Everything from the line with "The Blender Python" through the line with "t.make('toggles',M('switch_ivory','dcdad4',.4),s)" should be repeated exactly, both of those lines included, and nothing else.

#### THE RECORDS ####

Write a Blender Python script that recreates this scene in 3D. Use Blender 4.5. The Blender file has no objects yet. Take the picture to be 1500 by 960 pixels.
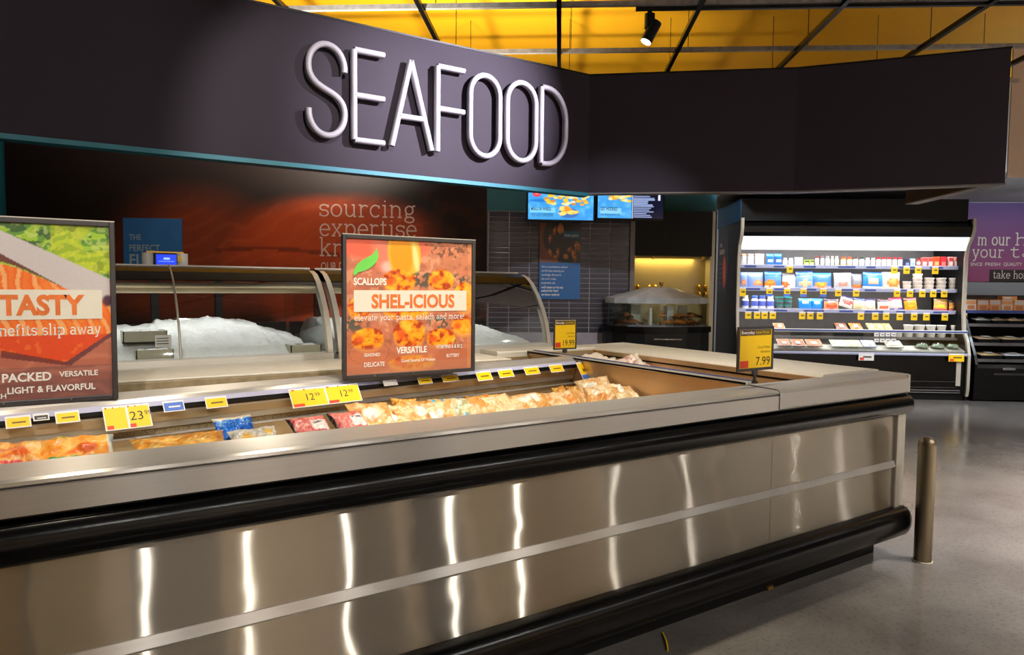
import bpy, bmesh, math, random
import numpy as np
from mathutils import Vector, Matrix, Euler

# ------------------------------------------------------------------ camera
SC = bpy.context.scene
COL = SC.collection
H = 1.5
YAW, PITCH, ROLL, FPX = math.radians(33.56), math.radians(3.4), math.radians(.57), 1050.0
fw = Vector((math.sin(YAW)*math.cos(PITCH), math.cos(YAW)*math.cos(PITCH), -math.sin(PITCH)))
rt = Vector((math.cos(YAW), -math.sin(YAW), 0)); up = rt.cross(fw)
r2 = rt*math.cos(ROLL) + up*math.sin(ROLL); u2 = up*math.cos(ROLL) - rt*math.sin(ROLL)
cam_d = bpy.data.cameras.new('camera'); cam = bpy.data.objects.new('camera', cam_d); COL.objects.link(cam)
cam_d.sensor_width = 36; cam_d.lens = FPX/1500*36; cam_d.clip_end = 200
m = Matrix.Identity(4)
for i in range(3):
    m[i][0], m[i][1], m[i][2], m[i][3] = r2[i], u2[i], -fw[i], (0, 0, H)[i]
cam.matrix_world = m
SC.camera = cam

# ------------------------------------------------------------------ world, exposure, lamps
wd = bpy.data.worlds.new('store_air'); SC.world = wd; wd.use_nodes = True
wd.node_tree.nodes['Background'].inputs[0].default_value = (.95, .92, .9, 1)
wd.node_tree.nodes['Background'].inputs[1].default_value = .15
vs = SC.view_settings
vs.view_transform = 'Standard'; vs.look = 'None'; vs.exposure = 0.28; vs.gamma = 1; vs.use_curve_mapping = False
SC.cycles.max_bounces = 8; SC.cycles.diffuse_bounces = 3; SC.cycles.glossy_bounces = 4
SC.cycles.transmission_bounces = 6; SC.cycles.transparent_max_bounces = 10
SC.cycles.caustics_reflective = False; SC.cycles.caustics_refractive = False
SC.cycles.sample_clamp_indirect = 4.0
SC.cycles.use_denoising = True

def aim(o, d):
    o.rotation_euler = Vector(d).to_track_quat('-Z', 'Y').to_euler()

def spot(loc, target, power, color=(1, .88, .72), angle=50, blend=.5, size=.04):
    d = bpy.data.lights.new('spot_lamp', 'SPOT'); d.energy = power; d.color = color
    d.spot_size = math.radians(angle); d.spot_blend = blend; d.shadow_soft_size = size
    o = bpy.data.objects.new('spot_lamp', d); COL.objects.link(o); o.location = loc
    aim(o, Vector(target)-Vector(loc)); return o

def area(loc, target, power, sx, sy, color=(1, .95, .9), spread=180, rot=None):
    d = bpy.data.lights.new('area_lamp', 'AREA'); d.shape = 'RECTANGLE'; d.size = sx; d.size_y = sy
    d.energy = power; d.color = color; d.spread = math.radians(spread)
    o = bpy.data.objects.new('area_lamp', d); COL.objects.link(o); o.location = loc
    aim(o, Vector(target)-Vector(loc))
    if rot: o.rotation_euler.rotate_axis('Z', rot)
    return o

WARM = (1, .88, .70); NEUT = (1, .93, .86); COOL = (.78, .89, 1)
# unseen fill lamps added over the aisle, behind and beside the camera (narrow spread)
for (x, y) in ((-3, -3), (2, -4.5), (6.5, -3.5), (6.4, .1)):
    area((x, y, 4.35), (x, y, 0), 330, 2.4, .3, NEUT, 76)
# unseen lamps added on the rear wall to brighten the steel's reflections
for x in (-6, -2, 2, 6, 10):
    area((x, -5.6, 4.3), (x, -7, 1.2), 100, 2.5, .3, (1, .94, .84), 120)
# unseen lamps added at right to brighten fridge front, wall graphic and floor
area((11.5, 1.5, 4.4), (11.5, 1.5, 0), 150, 2.6, .4, COOL, 110)
spot((8.0, .9, 4.2), (9.3, 5.4, .8), 1000, (.95, .97, 1), 38, .7, .08)
spot((11.3, 3.6, 2.76), (12.2, 5.1, 1.9), 34, (1, .97, .95), 120, 1, .08)
area((13, 2.8, 4.4), (13.6, 4.8, 0), 110, 2.2, .3, COOL, 90)
# track spots over the freezer island
for (x, y, p) in ((.15, 2.2, 150), (1.25, 2.35, 150), (2.35, 2.3, 150), (3.4, 2.5, 150)):
    spot((x, y, 3.9), (x+.1, y+.75, .9), p*1.2, WARM, 62, .7, .05)
# track spots on sign, tiles and mural, plus unseen ones added for posters
spot((4.0, 1.9, 3.75), (2.75, 4.95, 2.85), 1900, (.93, .88, 1), 38, 1, .03)
spot((.6, -.6, 3.9), (1.55, 3.3, 1.35), 330, NEUT, 22, .8, .04)  # this and the next: unseen spots added to brighten the framed posters
spot((-.6, -.4, 3.9), (0, 3.3, 1.35), 340, NEUT, 24, .8, .04)
spot((6.2, 5.0, 3.25), (8.35, 7.0, 1.95), 160, (.9, .95, 1), 50, .8, .05)  # unseen spot added to brighten the fridge's side poster
spot((2.3, -.9, 3.9), (3.1, 2.5, 1.17), 260, NEUT, 11, .8, .03)  # unseen narrow spot added to brighten the 7.99 price sign
spot((3.2, 1.3, 3.9), (4.5, 6.0, .9), 300, (.92, .94, 1), 28, .6, .05)
spot((1.6, 1.6, 3.9), (1.9, 7.3, 1.5), 380, NEUT, 36, .6, .05)
spot((-.3, 1.6, 3.9), (.6, 7.8, 1.5), 160, NEUT, 36, .6, .05)
# unseen spots added behind the canopy to brighten the mural and tiles
for x, y, tx, ty, p in ((.2, 5.5, .4, 8.0, 60), (2.0, 5.5, 2.4, 7.2, 110), (3.6, 5.1, 4.3, 6.3, 26)):
    spot((x, y, 3.3), (tx, ty, 2.0), p, (1, .86, .7), 85, 1, .08)
# track spots behind the camera that streak the brushed panels
for xs, ly, pw_ in ((.24, -2.4, 50), (.54, -2.0, 36), (.85, -2.3, 44), (1.28, -1.8, 50), (1.55, -2.1, 56), (2.0, -2.6, 30), (2.5, -2.2, 40), (3.3, -2.2, 44), (3.82, -1.6, 50)):
    lx = xs*(4.2-ly)/2.1
    spot((lx, ly, 3.6), (lx*.8, 2.1, .3), pw_, (1, .96, .9), 75, .8, .022)
# unseen uplights added behind the canopy to wash the yellow ceiling
spot((2.2, 5.8, 2.7), (2.4, 7.2, 4.7), 640, (1, .93, .8), 150, .6, .1)
spot((4.4, 6.6, 2.7), (4.8, 8, 4.7), 190, (1, .93, .8), 150, .6, .1)

# ------------------------------------------------------------------ helpers
RND = random.Random(7)
NR = np.random.default_rng(5)
CAMP = Vector((0, 0, H))
def ray(x, y): return fw*FPX + r2*(x-750) - u2*(y-480)
def on(ax, v, x, y):
    d = ray(x, y); return CAMP + d*((v-CAMP[ax])/d[ax])
def onx(v, x, y): return on(0, v, x, y)
def ony(v, x, y): return on(1, v, x, y)
def onz(v, x, y): return on(2, v, x, y)
AS = math.radians(-37.3)                                     # direction of the shop's walls and grid
s1 = Vector((math.cos(AS), math.sin(AS), 0)); s2 = Vector((-s1.y, s1.x, 0))
P0 = Vector((10.404, 4.576, 0))                              # floor corner of the open fridge
AW = math.radians(-28)                                       # direction of the tiled wall
w1 = Vector((math.cos(AW), math.sin(AW), 0)); w2 = Vector((-w1.y, w1.x, 0))
PW = Vector((4.6305, 6.074, 0))
def loc_of(p0, a, b, off, x, y):
    d = ray(x, y); n = b; t = ((p0+b*off-CAMP).dot(n))/d.dot(n); q = CAMP+d*t-p0
    return q.dot(a), q.z
def SX(x, y, off=0): return loc_of(P0, s1, s2, off, x, y)
def WX(x, y, off=0): return loc_of(PW, w1, w2, off, x, y)

def lin(c):
    return tuple((v/255/12.92 if v/255 <= .04045 else ((v/255+.055)/1.055)**2.4) for v in c[:3])
def linA(a):
    a = np.clip(a, 0, 255)/255.
    return np.where(a <= .04045, a/12.92, ((a+.055)/1.055)**2.4)

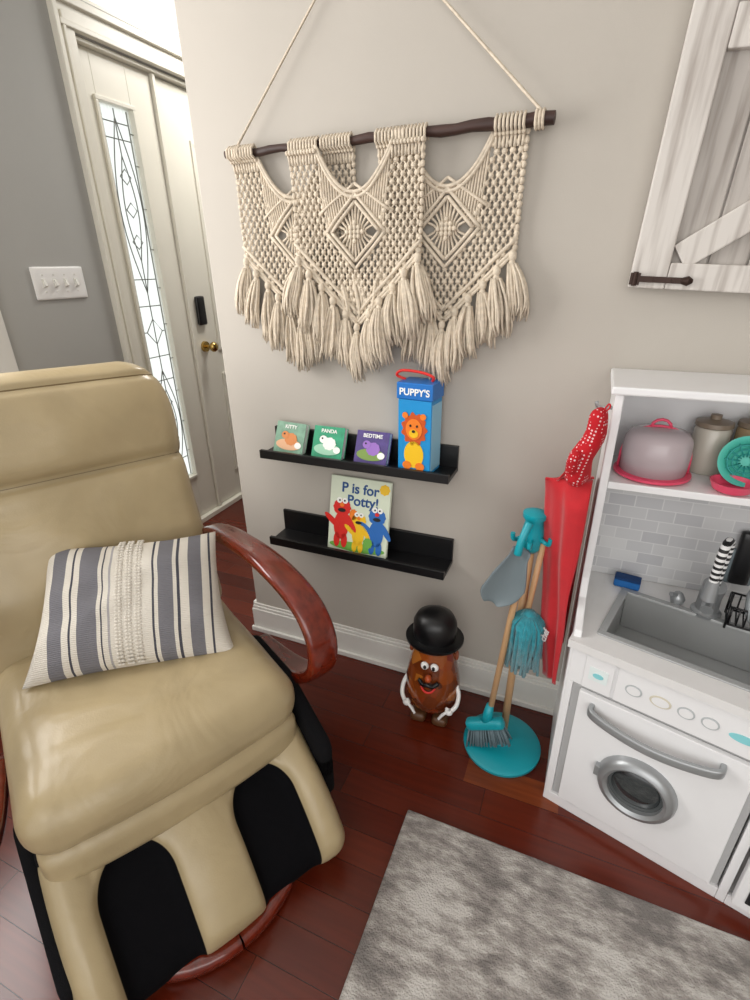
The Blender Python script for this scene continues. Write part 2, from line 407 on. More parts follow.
for zz in (1.50,1.63,1.76,.54,.64,.74): cl([(-.03,zz),(0,zz+.03),(.03,zz),(0,zz-.03),(-.03,zz)])
t.make('lead_lines',came,d)
t=MB();t.rbox((.022,.065,.15),.01,6,T=Matrix.Translation((-.018,.965,1.175)));t.make('keypad_lock',black,d,smooth=True)
t=MB();t.tube([(-.03,.965,.985),(-.015,.965,.985)],[.03,.028],20);t.tube([(-.015,.965,.985),(.02,.965,.985)],.01,12);t.ball((.035,.965,.985),(.022,.027,.027),18,12);t.make('door_knob',brass,d,smooth=True,flatang=40)
w=empty('window_2',(-2,1.15,2.45))
MB().lohi((-.06,-.689,-.109),(-.02,-.66,.149)).lohi((-.06,.67,-.109),(-.02,.699,.149)).lohi((-.061,-.689,-.1295),(-.019,.699,-.11)).make('frame',doorM,w)
s=empty('light_switch_plate',(-2,.145,1.34))
MB().rbox((.008,.225,.118),.004,6,T=Matrix.Translation((.004,0,0))).make('plate',whitep,s,smooth=True)
t=MB()
for i in range(4):
    y=-.07+i*.0465;t.box((.016,.010,.024),(.011,y,0),(0,R(-20),0)).lohi((.006,y-.008,-.017),(.0095,y+.008,.017))
    t.tube([(.007,y,.03),(.0098,y,.03)],.003,8).tube([(.007,y,-.03),(.0098,y,-.03)],.003,8)
t.make('toggles',M('switch_ivory','dcdad4',.4),s)

# ------------------------------------------------------------------ macrame
mac=empty('macrame_wall_hanging',(0,0,0))
RZ=1.661
t=MB();N=24
t.tube([(-1.000+.852*i/N,-.032+.003*math.sin(i*.9),RZ+.002*math.sin(i*1.7)) for i in range(N+1)],[.0095+.0045*(i/N)**2+.0010*math.sin(i*2.3) for i in range(N+1)],9)
t.make('rod',rodM,mac,smooth=True,flatang=50)
t=MB();ap=(-.590,-.012,2.07)
t.tube([(-.955,-.045,RZ+.005),(-.96,-.03,RZ+.018),ap,(-.18,-.03,RZ+.018),(-.175,-.045,RZ+.005)],.0035,6)
for x in (-.958,-.178):
    for k in range(3): t.tube([(x+.007*(k-1),-.032+.017*math.cos(a*math.pi/5),RZ+.017*math.sin(a*math.pi/5)) for a in range(10)],.0035,5,closed=True)
t.ball((ap[0],-.008,ap[2]),(.008,.008,.008),8,6)
t.make('hanging_cord',cream,mac,smooth=True)
def panel(name,cx,yb,seed,W=.185,dn=0):
    rnd=random.Random(seed);t=MB()
    sw=.105
    def top(x):
        a=abs(x)
        return 1.552+.108*(a/sw)**2.2 if a<sw else RZ
    def bot(x): return 1.242-dn+(.165+dn)*(abs(x)/W)
    zc=1.462;mw,mh=.086,.086
    def motif(x,z): return abs(x)/mw+abs(z-zc)/mh<1
    def upper(x,z): return z>zc and abs(x)<.065+(z-zc)*.2 and not motif(x,z)
    def ok(x,z): return abs(x)<=W-.004 and z<top(x)-.012 and z>bot(x)+.008
    dx,dz=.0185,.0150
    rows=int((1.65-1.2)/dz)
    def P(x,z,o=0):
        s_=1-.04*math.sin(max(0,(1.67-z))*5)
        return (cx+x*s_,yb+o+.003*math.sin(x*40+z*23+seed),z)
    for r in range(rows+1):
        z=1.642-r*dz;off=(r%2)*dx/2
        for c in range(-13,14):
            x=c*dx+off
            if not ok(x,z): continue
            if motif(x,z) or upper(x,z): continue
            p=P(x,z);t.ball(p,(.0077,.0060,.0068),6,4)
            for sg in (-1,1):
                x2,z2=x+sg*dx/2,z-dz
                if ok(x2,z2) and not (motif(x2,z2) or upper(x2,z2)): t.tube([p,P(x2,z2)],.0024,4,cap=False)
    k=-.10
    while k<=.10:
        zt=top(k);zb=zc+mh*(1-min(1,abs(k)/mw))
        if zt-zb>.01: t.tube([P(k,zt),P(k*.93,(zt+zb)/2,-.003),P(k*.8,zb)],.0031,4,cap=False)
        k+=.0078
    def ln(A,B,rad=.0046,o=-.004,n=6):
        t.tube([P(A[0]+(B[0]-A[0])*i/n,A[1]+(B[1]-A[1])*i/n,o) for i in range(n+1)],rad,6)
    for q in (1,.80):
        D=[(-mw*q,zc),(0,zc+mh*q),(mw*q,zc),(0,zc-mh*q)]
        for i in range(4): ln(D[i],D[(i+1)%4])
    for i in range(-6,7):
        x=i*.0105;h=mh*.8*(1-abs(x)/(mw*.8))
        if h>.008: t.tube([P(x,zc+h),P(x*.6,zc+h*.45,-.002),P(x*.5,zc,-.003),P(x*.6,zc-h*.45,-.002),P(x,zc-h)],.0032,4,cap=False)
    for i in range(-2,3):
        for j in range(-2,3):
            if abs(i)+abs(j)<3: t.ball(P(i*.0105,zc+j*.0105,-.008),(.0065,.005,.0065),6,4)
    ln((-.10,zc+.045),(-.0,zc+mh+.022),.0036);ln((.10,zc+.045),(0,zc+mh+.022),.0036)
    for o_,dz_ in ((0,0),(.011,-.011)):
        t.tube([P(-sw+2*sw*i/20,top(-sw+2*sw*i/20)+dz_-(0 if 0<i<20 else .004),-.004) for i in range(21)],.0048,6)
    x=-W+.004
    while x<=W-.004:
        if abs(x)>sw-.004:
            t.tube([(cx+x,yb-.0,RZ-.02),(cx+x,-.047,RZ-.009),(cx+x,-.047,RZ+.006),(cx+x,-.032,RZ+.0165),(cx+x,-.018,RZ+.006),(cx+x,-.018,RZ-.012)],.0036,5)
            t.ball((cx+x,yb-.012,RZ-.017),(.0052,.005,.006),6,4)
            t.tube([(cx+x,yb-.006,RZ-.017),P(x,1.618,-.003)],.0038,5)
        x+=.0086
    for sg in (-1,1):
        for i in range(0,17):
            z=1.645-i*.0155
            if z>bot(W)-.005: t.ball(P(sg*(W-.004),z),(.0062,.006,.008),6,4)
    for q,zz in enumerate((.0,.010,.032)):
        for sg in (-1,1):
            t.tube([P(sg*W*i/12,bot(W*i/12)+zz,-.003) for i in range(13)],.005,6)
    nt_=11
    for i in range(nt_):
        u=-1+2*i/(nt_-1);x=u*(W-.006);z=bot(x)-.004
        p=Vector(P(x,z,-.008-.005*(i%2)))
        t.ball(p,(.0100,.0095,.013),8,6)
        t.ball(p+Vector((0,-.001,-.016)),(.0085,.0085,.010),8,5)
        ln_=.124+.022*rnd.random();tw=rnd.uniform(-.010,.010);bend=rnd.uniform(-.008,.008)
        for k in range(34):
            a=rnd.random()*6.28;rr=.0195*math.sqrt(rnd.random())
            ox,oy=math.cos(a)*rr,math.sin(a)*rr*.8
            L=ln_*(.88+.17*rnd.random());sp=u*.026+rnd.uniform(-.004,.004)+tw
            P0=p+Vector((ox*.3,oy*.3,-.016))
            pts=[];ph=rnd.random()*6
            for s_ in range(7):
                q=s_/6
                wob=.0030*math.sin(q*9+ph)*q+bend*math.sin(q*3.1)
                fl_=.25+1.0*math.sin(min(1,q*1.5)*math.pi/2)*(1-.25*q)
                pts.append((P0.x+ox*fl_+sp*q+wob,min(-.003,P0.y+oy*fl_-.004*math.sin(q*3)),P0.z-L*q))
            t.tube(pts,[.0034,.004,.0042,.0042,.004,.0032,.0014],4)
    return t.make(name,cream,mac,smooth=True)
panel('panel_side_a',-.804,-.018,3);panel('panel_side_b',-.378,-.020,5,W=.180);panel('panel_front',-.612,-.046,4,dn=.010)

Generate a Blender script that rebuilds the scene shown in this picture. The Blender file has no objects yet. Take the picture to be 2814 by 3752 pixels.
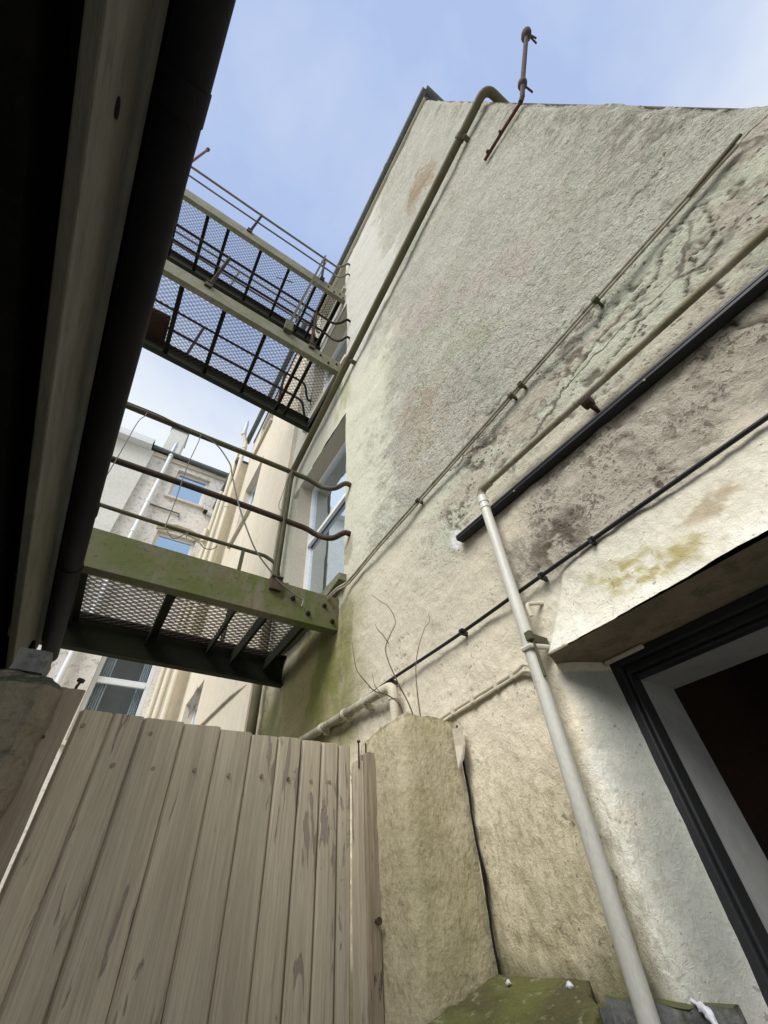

####

# [SOLUTION TO THE EXERCISE]
The Blender Python script for this scene continues. Write part 2, from line 407 on. More parts follow.
for zz in (1.50,1.63,1.76,.54,.64,.74): cl([(-.03,zz),(0,zz+.03),(.03,zz),(0,zz-.03),(-.03,zz)])
t.make('lead_lines',came,d)
t=MB();t.rbox((.022,.065,.15),.01,6,T=Matrix.Translation((-.018,.965,1.175)));t.make('keypad_lock',black,d,smooth=True)
t=MB();t.tube([(-.03,.965,.985),(-.015,.965,.985)],[.03,.028],20);t.tube([(-.015,.965,.985),(.02,.965,.985)],.01,12);t.ball((.035,.965,.985),(.022,.027,.027),18,12);t.make('door_knob',brass,d,smooth=True,flatang=40)
w=empty('window_2',(-2,1.15,2.45))
MB().lohi((-.06,-.689,-.109),(-.02,-.66,.149)).lohi((-.06,.67,-.109),(-.02,.699,.149)).lohi((-.061,-.689,-.1295),(-.019,.699,-.11)).make('frame',doorM,w)
s=empty('light_switch_plate',(-2,.145,1.34))
MB().rbox((.008,.225,.118),.004,6,T=Matrix.Translation((.004,0,0))).make('plate',whitep,s,smooth=True)
t=MB()
for i in range(4):
    y=-.07+i*.0465;t.box((.016,.010,.024),(.011,y,0),(0,R(-20),0)).lohi((.006,y-.008,-.017),(.0095,y+.008,.017))
    t.tube([(.007,y,.03),(.0098,y,.03)],.003,8).tube([(.007,y,-.03),(.0098,y,-.03)],.003,8)
t.make('toggles',M('switch_ivory','dcdad4',.4),s)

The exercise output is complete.